I’ve always thought of Toronto as a city that I love visiting, but would absolutely never want to live in. There’s so much to see and do, but it’s just way too huge and loud and scary and whatnot for my taste. Hey, cut me some slack. When I was a kid I spent years living in a village containing a grand total of 4 streets. I always knew I’d end up living in a city because when you’re blind that’s what you do unless you’re happy being shuttled around on other people’s time for the rest of your life, but I also had a pretty good feeling that unless circumstance took me there, Toronto wasn’t going to be that city.

Um…where was I going with this? I got distracted for a bit by the latest installment in the slow death of Carin’s old computer and now I’ve completely lost my train of thought.

Oh, right. Toronto.

One of the things I always really liked about visiting Toronto was that huge row of record stores up and down Yonge Street. Anything I couldn’t find in the closer towns, I could find there. Half the time I didn’t even know what I was looking for, but I’d wind up finding a couple hundred dollars worth of it by the time the day was done. And even on trips when I did more browsing than buying, it was still amazing just to be able to walk through all of these big stores stuffed to the brim with music and comedy.

It’s been a long time since I’ve walked that stretch (most of my Toronto trips are Jays game, food and out nowadays), but I know things have changed. People don’t buy CD’s like they used to, myself included. And because of that, some of those stores are gone now. I knew that, but until I read this, I didn’t quite realize how slim the pickings had gotten.

Of all the stores there, the only ones left are HMV and Sunrise, and that number is about to be cut in half since the Sunrise is either closed or is closing soon.

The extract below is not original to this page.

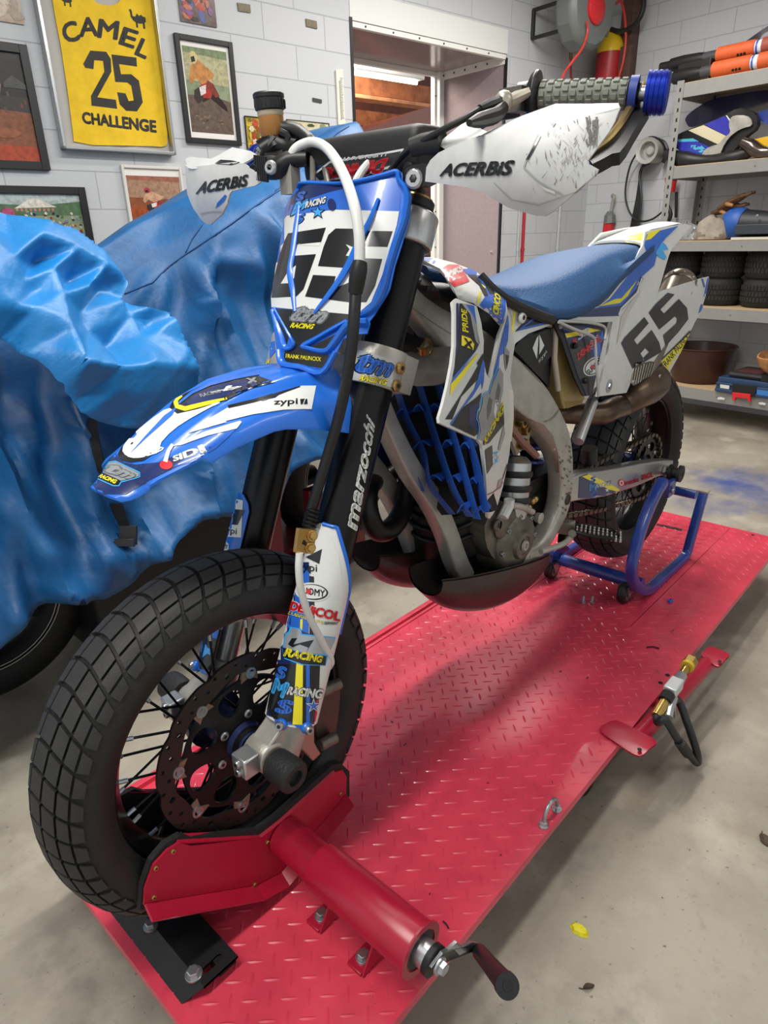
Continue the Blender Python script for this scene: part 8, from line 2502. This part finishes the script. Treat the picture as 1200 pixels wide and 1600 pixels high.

New came down this morning that Sunrise will shut down operations at their flagship Toronto store by sometime in mid-November, a casualty of falling physical music sales and high rents. Owner and co-founder Malcolm Perlman: “It is a very sad time, having to close the stores on Yonge. Unfortunately, rent on Yonge Street has become too prohibitive to be able to profitably operate stores there.”

Seems it’s getting prohibitive everywhere. I discovered last week that the Sunrise in the mall across from my house is closed now, too. It says a lot that I’m in that mall all the time and I had no idea it was gone. Hell, I hadn’t even thought about the place since last Christmas or was it the Christmas before when I wandered in to look for a present for somebody. Before that, I don’t remember the last time I was in one. Hell, it might’ve been back in the early 2000’s when I lived in Brantford and there was one in the mall my buddy’s and I used to hang out in all the time.

But the point is that I’m a reasonably avid music person and the record stores have lost me. They’ve lost pretty much everybody. It’s crazy how much the internet has changed things in such a relatively short time. And even though I’m not really a CD guy anymore, it’s kind of sad that one of my favourite things to do in Toronto is gone, probably never to return.